Friday, August 30, 2013

Computer as Amplifier


A computer is simply a tool--like a microphone or a motorbike--it will enable you to do more and better what you already do, but it will not do anything on its own or make you something you don't make yourself. 

If you are working on being responsible, organized, focused, and productive, a computer will help you be more and do more. But if you aren't already working on those traits, it will just give you more opportunities for being irresponsible, disorganized, distracted, and unproductive. 

That little speech to my 10th grade English class out of the way, I am SO EXCITED (and a little nervous) that they all have their own laptops this year. 

Here are ways I’ve already--in the first 3-1/2 days of the school year--been able to capitalize on the presence of all those lovely laptops:
  1. I posted my syllabus on the class Moodle instead of printing and copying the 4 pages to hand out to all 47 students when they will mostly never look at them again after we go over them the first day in class. (Many trees will thank me, plus it was one less job I had to do to get ready for that first day.) 
  2. I enrolled support teachers--learning resource and EAL--in my class Moodle so they have access to everything I post. Saves me just that little bit of extra time and energy to remember to make extra copies and get them to support teachers. 
  3. I used 5 minutes at the beginning of a class for a processing activity with the vocabulary list--and I had to do nothing but have students log into my class on Quizlet. I put all my vocabulary lists on Quizlet a couple of years ago, figuring it was silly to have kids spend the time looking up words in dictionaries and copying out definitions when the point is learning the word. So I put up 2 sets for every 20-word vocabulary list--one with definitions, and one with the context sentence from the literature we read. But I could only recommend and recommend that students use these sets, I couldn’t make them--at least, short of taking half a class period to get the laptop cart, have every student line up to get a laptop off the cart, start up, study, then shut down, put away, and return the laptop cart. So instead I spent extra time printing off the sets as cards and running the students through activities. But this week--so easy!--had them log into Quizlet and--shazam!--study, game, and test activities already prepared and infinitely renewable! 
  4. The desktop dictionary makes looking up unfamiliar words a really brief interruption in reading. And students don't even have to venture into the distracting realm of the internet.
  5. The overwhelming majority of students chose the online forum rather than a private paper to me for responding to a question about their faith perspective. I’m not sure whether this is a good thing or a bad thing.

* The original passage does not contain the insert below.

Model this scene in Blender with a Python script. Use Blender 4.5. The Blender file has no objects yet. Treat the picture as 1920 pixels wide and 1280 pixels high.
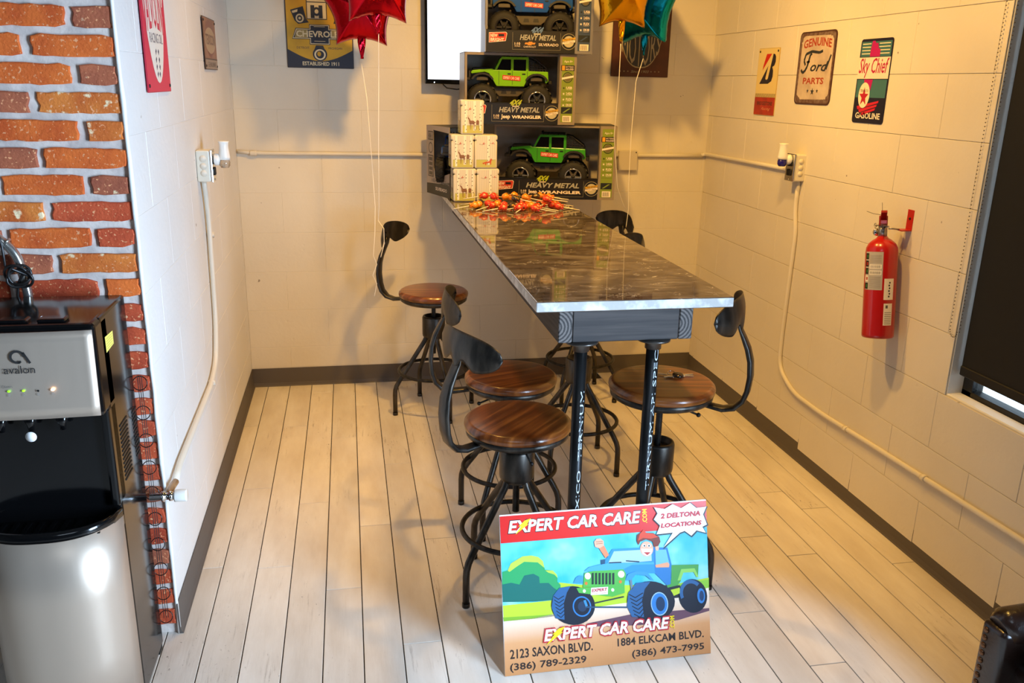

Is it that students are used to putting their thoughts out in social networking situations, so we’ll have really interesting online discussions? Or does it mean they’re being less candid? Only time will tell.
Our one-to-one program with 10th graders is the newest excitement and challenge this school year. So perhaps it’s okay that between getting my oldest daughter married and celebrating my parents’ 50th wedding anniversary, I spent a lot less time this summer than last summer doing professional reading and blogging. I still have plenty of new opportunities for learning and growth as I return to the classroom. 

What have you found to be opportunities and pitfalls of a one-to-one program in your class?